Nathalie Léger : «J’ai le sentiment d’avoir “lu” la Normandie avant de la connaître»

Quel est votre premier souvenir de la Normandie ?
J’ai le sentiment d’avoir « lu » la Normandie bien avant de la connaître, et j’ai le souvenir précis de « chemins creux enfouis sous le chèvrefeuille », de haies d’aubépines, de jardins odorants, et jusqu’à « l’arrivée à Honfleur par la vieille route de Caen entre les grands ormes » que j’ai d’abord connus dans Proust, Maupassant ou Flaubert. Pour moi, née au bord de la Méditerranée, c’était un enchantement, la promesse d’une fraîcheur et d’une opulence encore inconnue.
Quels sont les lieux en Normandie qui vous inspirent ?
Immédiatement : la digue de Cherbourg, unique au monde, ouvrage militaire, certes, mais également chef-d’œuvre du land art posé sur la mer depuis 1783. On croit d’abord remarquer que la digue s’inscrit parfaitement dans le paysage, puis on comprend que c’est elle qui invente le littoral et construit la ville. C’est peut-être l’un des rares endroits au monde où l’on peut voir simultanément une performance technologique, car c’en est une, et le mémorial des péripéties de sa construction. Mais je pense aussi au cimetière américain de Colleville-sur-Mer : ce qu’on appelle le minimalisme américain est sans doute né en ce lieu, dans cet effort recueilli pour contenir, entre les 9 400 stèles blanches, une idée très concrète de la mort, de la mémoire et de l’histoire. Dans les deux cas, le ciel et la mer contribuent à la force des lieux.
Quel est l’auteur ou autrice de Normandie que vous admirez ou aimeriez rencontrer ?
Ah, j’aimerais beaucoup boire un café avec Nathacha Appanah pour l’écouter parler de son travail, et en particulier de son dernier livre, La Nuit au cœur.
Quel est le livre en lien avec la Normandie que vous auriez aimé écrire ?

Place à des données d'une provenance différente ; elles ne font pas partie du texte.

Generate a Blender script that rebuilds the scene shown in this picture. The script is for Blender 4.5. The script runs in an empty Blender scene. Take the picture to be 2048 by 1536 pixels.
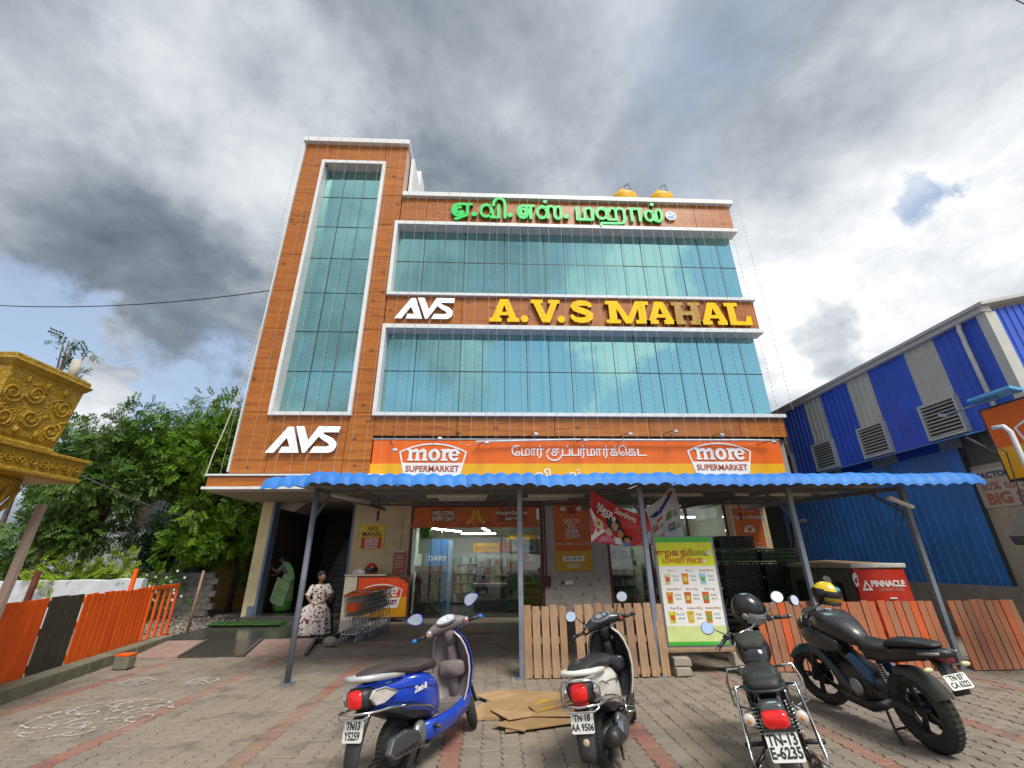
import bpy, bmesh, math, random
import numpy as np
from mathutils import Vector, Matrix, Euler
random.seed(7)
S = bpy.context.scene
R = math.radians
# ---------------------------------------------------------------- camera
CAM_H, PITCH, ROLL, YAW = 1.65, R(22.2234), R(-.551), R(2.689)
cd = bpy.data.cameras.new('camera'); cam = bpy.data.objects.new('camera', cd); S.collection.objects.link(cam)
cd.sensor_width = 36; cd.lens = 864.75 / 2048 * 36; cd.clip_start = .05; cd.clip_end = 3000
fw = Vector((math.sin(YAW) * math.cos(PITCH), math.cos(YAW) * math.cos(PITCH), math.sin(PITCH)))
rt = Vector((math.cos(YAW), -math.sin(YAW), 0)); up = rt.cross(fw)
r2 = rt * math.cos(ROLL) + up * math.sin(ROLL); u2 = -rt * math.sin(ROLL) + up * math.cos(ROLL)
mm = Matrix((r2, u2, -fw)).transposed().to_4x4(); mm.translation = (0, 0, CAM_H); cam.matrix_world = mm
S.camera = cam
# ---------------------------------------------------------------- light
SUN_EL, SUN_AZ = R(55), R(155)            # azimuth clockwise from +Y: right of and behind the camera
sd = bpy.data.lights.new('sun', 'SUN'); sd.energy = 1.5; sd.angle = R(22); sd.color = (1, .96, .88)
sun = bpy.data.objects.new('sun', sd); S.collection.objects.link(sun)
sdir = Vector((math.sin(SUN_AZ) * math.cos(SUN_EL), math.cos(SUN_AZ) * math.cos(SUN_EL), math.sin(SUN_EL)))
sun.rotation_euler = (-sdir).to_track_quat('-Z', 'Y').to_euler(); sun.location = sdir * 60
S.view_settings.view_transform = 'Standard'; S.view_settings.look = 'None'
S.view_settings.exposure = 1.33; S.view_settings.gamma = 1; S.view_settings.use_curve_mapping = False
S.cycles.max_bounces = 6; S.cycles.diffuse_bounces = 3; S.cycles.glossy_bounces = 3
S.cycles.transmission_bounces = 4; S.cycles.transparent_max_bounces = 6; S.cycles.use_denoising = True
S.cycles.caustics_reflective = False; S.cycles.caustics_refractive = False

class N:                                   # tiny node-tree helper
    def __init__(s, t): s.t = t
    def __call__(s, ty, ins=None, **kw):
        n = s.t.nodes.new(ty)
        for k, v in kw.items(): setattr(n, k, v)
        for k, v in (ins or {}).items():
            if isinstance(v, bpy.types.NodeSocket): s.t.links.new(v, n.inputs[k])
            else: n.inputs[k].default_value = v
        return n
    def math(s, op, a, b=0., clamp=False):
        n = s('ShaderNodeMath', {0: a, 1: b}, operation=op, use_clamp=clamp); return n.outputs[0]
    def mix(s, f, a, b, blend='MIX'):
        n = s('ShaderNodeMix', data_type='RGBA', blend_type=blend, clamp_factor=True)
        for i, v in ((0, f), (6, a), (7, b)):
            if isinstance(v, bpy.types.NodeSocket): s.t.links.new(v, n.inputs[i])
            else: n.inputs[i].default_value = v if i == 0 else (*v[:3], 1)
        return n.outputs[2]
    def ramp(s, f, pts, interp='LINEAR'):
        n = s('ShaderNodeValToRGB', {0: f}); cr = n.color_ramp; cr.interpolation = interp
        while len(cr.elements) < len(pts): cr.elements.new(.5)
        for e, (p, c) in zip(cr.elements, pts):
            e.position = p; e.color = (*c, 1) if isinstance(c, (tuple, list)) else (c, c, c, 1)
        return n.outputs[0]
    def smooth(s, v, a, b):
        n = s('ShaderNodeMapRange', {0: v, 1: a, 2: b, 3: 0., 4: 1.}, interpolation_type='SMOOTHSTEP'); return n.outputs[0]

# ---------------------------------------------------------------- sky: Nishita blue with broken monsoon cloud
W = bpy.data.worlds.new('World'); S.world = W; W.use_nodes = True
t = W.node_tree; t.nodes.clear(); n = N(t)
sky = n('ShaderNodeTexSky', sky_type='NISHITA', sun_disc=False, sun_elevation=SUN_EL, sun_rotation=SUN_AZ, air_density=1.2, dust_density=.6)
blue = n.mix(.45, n.mix(1., sky.outputs[0], (.12, .12, .12), 'MULTIPLY'), (.50, .60, .76))
tc = n('ShaderNodeTexCoord'); sx = n('ShaderNodeSeparateXYZ', {0: tc.outputs['Generated']})
dx, dy, dz = sx.outputs
zz = n.math('ADD', n.math('MAXIMUM', dz, 0.), .22)
u = n.math('DIVIDE', dx, zz); v = n.math('DIVIDE', dy, zz)
uv = n('ShaderNodeCombineXYZ', {0: u, 1: v, 2: 3.7}).outputs[0]
def fbm(scale, detail, rough, off, dist=0.):
    mp = n('ShaderNodeMapping', {0: uv, 1: off})
    return n('ShaderNodeTexNoise', {'Vector': mp.outputs[0], 'Scale': scale, 'Detail': detail, 'Roughness': rough, 'Distortion': dist}).outputs[0]
big = fbm(.75, 3, .5, (2.1, .4, 0), .4)
med = fbm(1.7, 9, .58, (5.3, 1.7, 0), .35)
fine = fbm(4.6, 8, .6, (1.2, 7.4, 0), .2)
# cloud banks: soft lobes round given directions, their outlines torn by noise
warp = n('ShaderNodeTexNoise', {'Vector': tc.outputs['Generated'], 'Scale': 3.4, 'Detail': 7., 'Roughness': .58}).outputs[1]
wd = n('ShaderNodeVectorMath', {0: n('ShaderNodeVectorMath', {0: warp, 1: (.5, .5, .5)}, operation='SUBTRACT').outputs[0], 'Scale': .42}, operation='SCALE').outputs[0]
vd = n('ShaderNodeVectorMath', {0: n('ShaderNodeVectorMath', {0: tc.outputs['Generated'], 1: wd}, operation='ADD').outputs[0]}, operation='NORMALIZE').outputs[0]
def lobe(d, r, amp, soft=2.6):
    dt = n('ShaderNodeVectorMath', {0: vd, 1: Vector(d).normalized()}, operation='DOT_PRODUCT').outputs['Value']
    return n.math('MULTIPLY', n.smooth(dt, math.cos(R(r * soft)), math.cos(R(r))), amp)
def total(ls, base):
    for l in ls: base = n.math('ADD', base, l)
    return base
low = n.smooth(dz, .62, .06)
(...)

Sans doute, le livre sur l’étymologie des noms de villages normands que Brichot, le personnage de La Recherche, n’a pas eu le temps d’écrire ! Sinon, soyons modestes : Un cœur simple de Gustave Flaubert, qui, en peu de pages, dans une langue d’une précision, d’une ironie et d’une émotion rares, parvient à saisir à la fois les rapports de domination sociale et les inflexions intimes les plus vibrantes. Mais je pense aussi à La Vie matérielle de Marguerite Duras, un livre pas comme les autres, disait-elle, qui s’ouvre sur l’évocation de l’hôtel des Roches noires : « Dès que je m’éloigne de Trouville j’ai le sentiment de perdre de la lumière. » Elle y parle des maisons, des femmes et de l’écriture, c’est un livre important.
Quel est le lieu du livre en Normandie (librairie, bibliothèque) où vous vous sentez bien et/ou trouvez vos livres ?
En choisir un seul ? Impossible. Je commence par la librairie Frérot, rue des Croisiers : savant désordre et goût très sûr, anciens et modernes, empilements prometteurs – une librairie de rêve. Mais il faut parler d’écriture avec la Villa La Brugère, un lieu de résidence avec vue sur l’infini de la mer. Et je recommande quand même d’aller faire un tour à l’abbaye d’Ardenne : en matière de bibliothèque, il est difficile de faire plus beau. Il n’y a qu’en Normandie qu’on trouve des lieux pareils.